La conta è incerta, perché a quelli che hanno firmato la sua mozione vanno aggiunti quelli che preferiscono esporsi di meno. Ma si calcola che siano almeno 180 i parlamentari del Pd “vicini a Matteo Renzi”, di cui un centinaio alla Camera.
Bene: per loro ora si avvicina una prova del nove. Forse imbarazzante, sicuramente importante.
Sto parlando del 21 novembre, fra una settimana, quando a Montecitorio verrà messa ai voti la mozione di sfiducia individuale nei confronti del ministro della giustizia Anna Maria Cancellieri, presentata dal Movimento 5 Stelle.
Sì, perchè è facile dire «se fossi stato segretario io non l’avrei difesa», come ha fatto Matteo Renzi. Più difficile è far seguire alle parole le azioni. Più difficile è trasformare la frase detta in un talk show in un voto alla Camera.
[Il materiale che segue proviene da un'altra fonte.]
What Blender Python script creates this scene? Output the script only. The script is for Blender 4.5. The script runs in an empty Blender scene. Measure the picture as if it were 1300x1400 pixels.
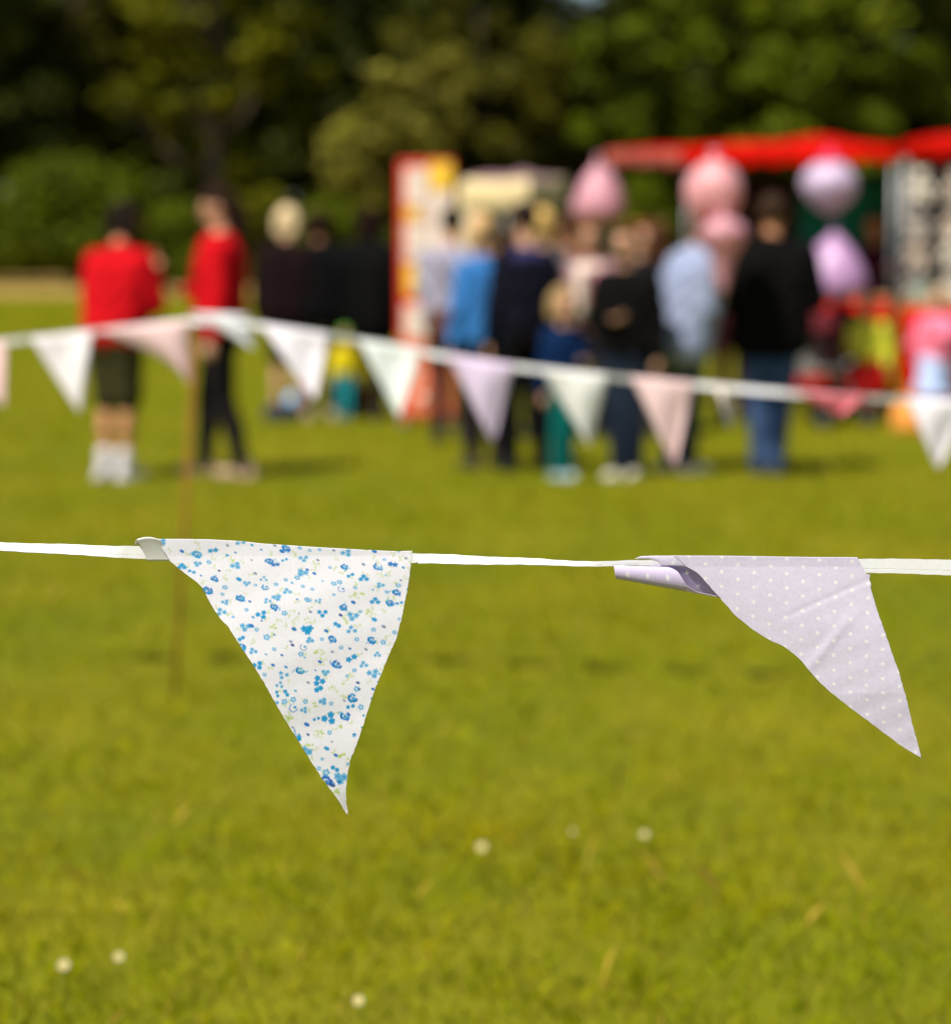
import bpy, bmesh, math, random
import numpy as np
from mathutils import Vector, Matrix, Quaternion, noise as mnoise

random.seed(7)
RNG = np.random.default_rng(7)
S = bpy.context.scene
COL = S.collection
R = math.radians

# ------------------------------------------------------------------ camera
FPX = 3000.0                       # focal length in pixels of the 1300 x 1400 photograph
CAM_H = 1.36
TH = math.atan(360.0 / FPX)
cam_d = bpy.data.cameras.new('camera')
cam = bpy.data.objects.new('camera', cam_d)
COL.objects.link(cam)
cam.location = (0, 0, CAM_H)
cam.rotation_euler = (math.pi / 2 - TH, 0, 0)
cam_d.sensor_fit = 'HORIZONTAL'
cam_d.sensor_width = 36.0
cam_d.lens = 36.0 * FPX / 1300.0
cam_d.clip_start = 0.05
cam_d.clip_end = 2000
cam_d.dof.use_dof = True
cam_d.dof.focus_distance = 2.31
cam_d.dof.aperture_fstop = 2.85
S.camera = cam

# ------------------------------------------------------------------ light
SUN_EL, SUN_AZ = 57.0, 220.0       # degrees; azimuth clockwise from +Y (behind the camera, to the left)
W = bpy.data.worlds.new('World'); S.world = W; W.use_nodes = True
wn = W.node_tree.nodes; wl = W.node_tree.links
wn.clear()
wo = wn.new('ShaderNodeOutputWorld'); wb = wn.new('ShaderNodeBackground'); sk = wn.new('ShaderNodeTexSky')
sk.sky_type = 'NISHITA'; sk.sun_disc = False
sk.sun_elevation = R(SUN_EL); sk.sun_rotation = R(SUN_AZ)
sk.dust_density = 2.0
wb.inputs['Strength'].default_value = 0.075
wl.new(sk.outputs[0], wb.inputs[0]); wl.new(wb.outputs[0], wo.inputs[0])
sd = bpy.data.lights.new('sun', 'SUN'); sun = bpy.data.objects.new('sun', sd); COL.objects.link(sun)
sd.energy = 4.7; sd.angle = R(0.53); sd.color = (1.0, 0.94, 0.84)
az = R(SUN_AZ); el = R(SUN_EL)
sdir = Vector((math.sin(az) * math.cos(el), math.cos(az) * math.cos(el), math.sin(el)))   # towards the sun
sun.rotation_euler = sdir.to_track_quat('Z', 'Y').to_euler()
sun.location = sdir * 50

S.render.engine = 'CYCLES'
S.cycles.use_denoising = True
S.cycles.max_bounces = 6
S.cycles.transparent_max_bounces = 6
S.view_settings.view_transform = 'Standard'
S.view_settings.look = 'None'
S.view_settings.exposure = 0.60
S.view_settings.gamma = 1.0
S.view_settings.use_curve_mapping = False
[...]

Si tratta tuttavia di coerenza: una virtù forse rischiosa sul breve ma che molto restituisce, in termini di reputazione, sul lungo.
Tra l’altro non mi pare che da quella dichiarazione in tivù la posizione di Cancellieri si sia alleggerita, diciamo.
Certo: sappiamo che Renzi non è “proprietario” di quei cento deputati, che in Italia non c’è il vincolo di mandato, eccetera eccetera. Ma sarebbe – appunto – molto coerente se il giorno 20 il buon Matteo qualcosina in più la dicesse, sul voto per mandare a casa il ministro. A noi e soprattutto ai suoi. Limpidamente, in pubblico, con la trasparenza di cui il sindaco vuol essere portatore come valore.
Naturalmente lo stesso discorso vale per Pippo Civati e per i deputati – non molti in verità – che nelle primarie si sono schierati con lui.
Perché sì, è “da questi particolari che si giudica un giocatore”.